Two years ago, Colorado lawmakers established a special committee to dig deep into the state’s complex school finance problems and propose legislation to fix at least some of them.
Near the end of their tenure, instead of proposing solutions, lawmakers are asking for more time.
If a majority of legislators agree to keep the committee going, its work will take place in a new political environment. For the past four years, Democrats have controlled the state House and Republicans have controlled the state Senate. The makeup of the committee reflected that partisan split. Now Democrats control both chambers, and they ran on an agenda that included increasing funding for education.
But Amendment 73, a tax increase that would have generated $1.6 billion for schools, failed, leaving lawmakers with roughly the same pot of money they had before.
School district and union leaders have warned against changing the way the state distributes money to schools unless there’s more money in the system. Otherwise, efforts to make the formula fairer will end up reducing funds to some districts. Put another way: They want a bigger pie, not different-sized pieces of the same pie. But Colorado voters didn’t bake a bigger pie.
For state Rep. Alec Garnett, the Denver Democrat who serves as vice chair of the committee, that’s an indication lawmakers need to develop a bipartisan proposal that voters would pass.
“We are where we are because none of the ideas have been right,” he said. “The ideas that have been brought forward have been rejected by the legislature and by the people of Colorado. It’s really important that this committee be seen as the vehicle that will get us a solution.”
Republican state senator-elect Paul Lundeen, the committee chair, said he sees broad consensus that Colorado’s school finance formula needs to put the needs of students rather than districts first.
“I’m an optimist,” he said. “I believe we will achieve a formula that is more student-centered.”
State Sen. Rachel Zenzinger, an Arvada Democrat, agreed that a bipartisan approach is important to showing voters that “all voices were heard,” but she also pointed to a political landscape that has changed. The committee should be bipartisan, she said, “as long as we are able.”

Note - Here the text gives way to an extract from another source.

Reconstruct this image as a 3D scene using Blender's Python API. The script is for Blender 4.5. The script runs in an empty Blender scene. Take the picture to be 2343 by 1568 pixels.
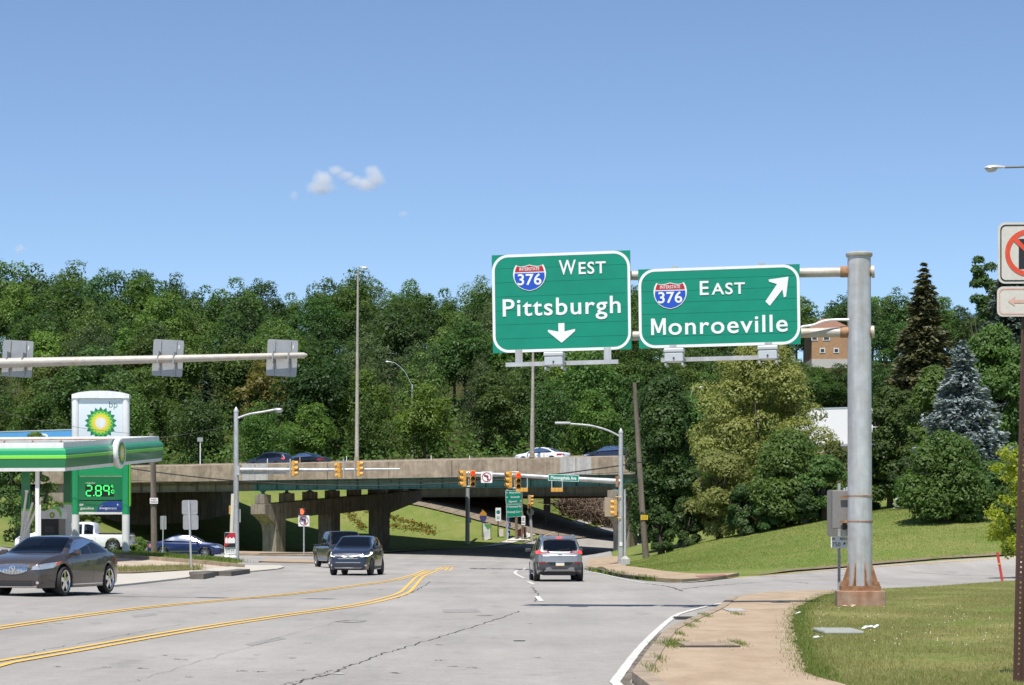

Not everyone thinks it makes sense to keep going.
“We obviously support improving our school finance formula and appreciate the work and discussions of the committee, but without meaningful new money, we don’t believe in creating winners and losers,” said Amie Baca-Oehlert, president of the Colorado Education Association, the state’s largest teachers union. “This is a new day. It’s time to get fresh perspectives from a new legislature. We believe the committee should not continue and is outdated. It is no closer to real funding solutions than when it started two years ago.”
A representative of the Colorado Association of School Executives, which represents superintendents, said the organization would take up this question with its members later in the month.
Discussions among lawmakers on the committee have been frustrating and circular at times, with consensus elusive not only on the solutions to the problem but on which problem is the most important to address. A consulting firm that worked with the committee for most of that two-year period ultimately failed to produce the simulation model lawmakers hoped to use to test new funding formulas because a key staff member left. Then decisions got put on hold to see how the election would turn out.
Legislators said the last two years of work have not been a waste at all but instead have laid the groundwork for coming discussions. They put on an optimistic face.
“The key is bipartisanship across the board,” Garnett said. “If Republicans and Democrats and the General Assembly say to voters, ‘Here is how we want to change the formula, but we need your help,’ that is the Colorado way.”
Garnett said those who have been at the table so far — a reference to school district superintendents who brought their own proposal last year — cannot continue to control the conversation.
“The tables have not been big enough to get support,” he said. “We can’t do this alone, but no one else can do it alone either.”
The committee unanimously supported an extension, but could disagree at the next meeting, set for mid-December, on changing the makeup or scope of the committee. Right now, it has five Democrats and five Republicans, with five members from the House and five from the Senate.
The original authorizing legislation was extremely broad. Zenzinger said it might make sense to set aside issues about which there has been stalemate. That would give Republicans less room to press their priorities.
Also in the mix: governor-elect Jared Polis has made his own education promises, especially funding full-day kindergarten. Some people question whether that’s the best use of scarce education dollars, which they might like to spend on special education or expanding preschool.
Garnett said he doesn’t think asking voters for more money is off the table, but it should be part of a broader conversation about changing constitutional limits on the growth of Colorado’s budget. A new formula could be created with a trigger, should voters agree to that change.
“This challenges everyone,” he said. “It requires Republicans to dig into the crisis, and it requires Democrats to dig into what needs to happen at the classroom level.”